1. Yasa, zora düşen bankaların bundan sonra da Fon’a (yani Tasarruf Mevduatı Sigorta Fonu’na) alınmasını adeta kurumsallaştırıyor. Tekinalp, bu düzenlemeyi son derece sakıncalı buluyor. 1995’ten sonra iflas eden bankaların ‘tasfiye’ edilmesi gerekirken, bunları Fon’a alınması, ülke ekonomisinin başına musallat olmuş bir beladır. Bu uygulama artık bitmeli ve yerine İcra İflas Kanunu'na göre tasfiye süreci başlatılmalıdır.
2. Zora giren ve sonunda iflas kertesine gelen şirketlerini ve bankalarını tasfiye edemeyen bir ekonomin, bizzat kendisinin zora gireceği açıktır. Tasfiye tedrici olarak yapılabilir. Ancak, serbest pazar ekonomisinde iflası ve tasfiyeyi ortadan kaldırmak yaşamsal bir yanlıştır.
3. Fon, ne bir yönetim şirketidir ne de varlık tasfiye eden bir icra dairesi. Batık bankaları Fon’a almak ve ondan bu bankaları rehabilite etmesini beklemek yanlıştır. Fon, bunu başaramayacağı gibi, bunlarla uğraştıkça, esas görevi olan ‘mevduatı sigorta etmek’ten de uzaklaşır.
4. Hakeza BDDK’nın batık banka yönetimi veya bunların varlıklarının tasfiye edilmesiyle bir ilgisi olamaz ve olmamalıdır. BDDK, adıyla uyumlu olarak bankacılık sektörünü düzenlemeli ve denetlemeldir. BDDK’ya bunun dışında roller vermek, bu kurumu yıpratır.
5. Bu yasa, banka yönetim kurulu üyesi olacaklardan ‘biyonik adam’ olmasını beklemektedir. Bu biyonik üyeler, her gün, her şubede, yapılan her işlemden haberdar olacak ve hiç bir suiistimale meydan vermeyecektir.

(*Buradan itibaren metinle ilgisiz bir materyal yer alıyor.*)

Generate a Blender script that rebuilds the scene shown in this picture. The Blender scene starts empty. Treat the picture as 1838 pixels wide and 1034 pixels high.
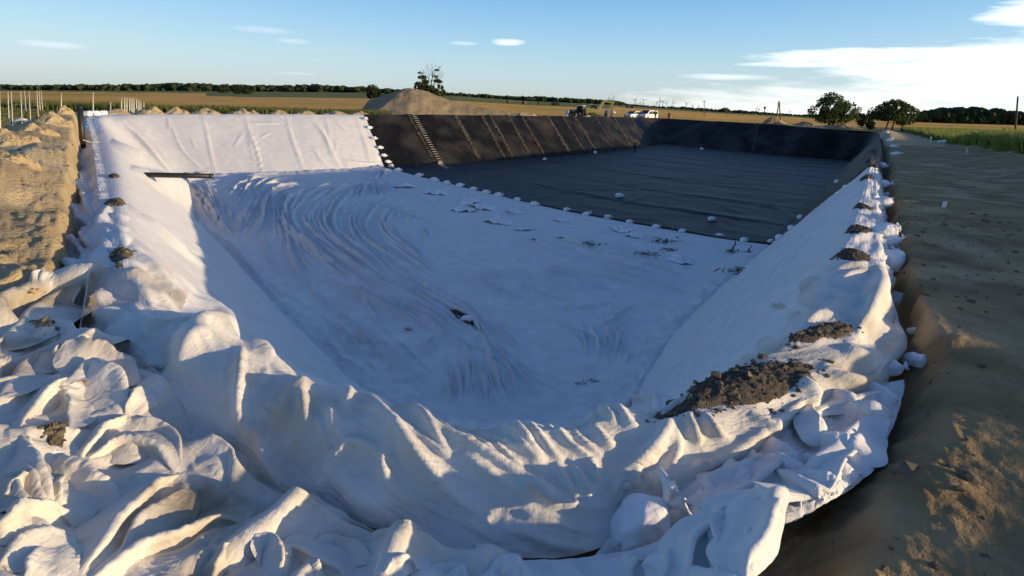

Aksi takdirde her türlü cezaya çarptırılmaları caizdir. Yönetim kurulu üyelerinine verilecek cezaları arttırarak bankacılık meselelerine çözüm bulunamaz.
6. Bu yasa, Türkiye bankacılığının en büyük yapısal sakatlığı olan ‘Grup Bankacılığı’ ve ‘Banka İştirakleri’ meselesinin üzerine gitmekten kaçmıştır. Mevcut sakat yapılaşma devam ettiği sürece, bu sektörün başı beladan kurtulmayacak ve ekonomideki işlevini yapamayacaktır.
Son Söz: İktisaden yanlış kurumlar, hukuken doğru düzenlemez.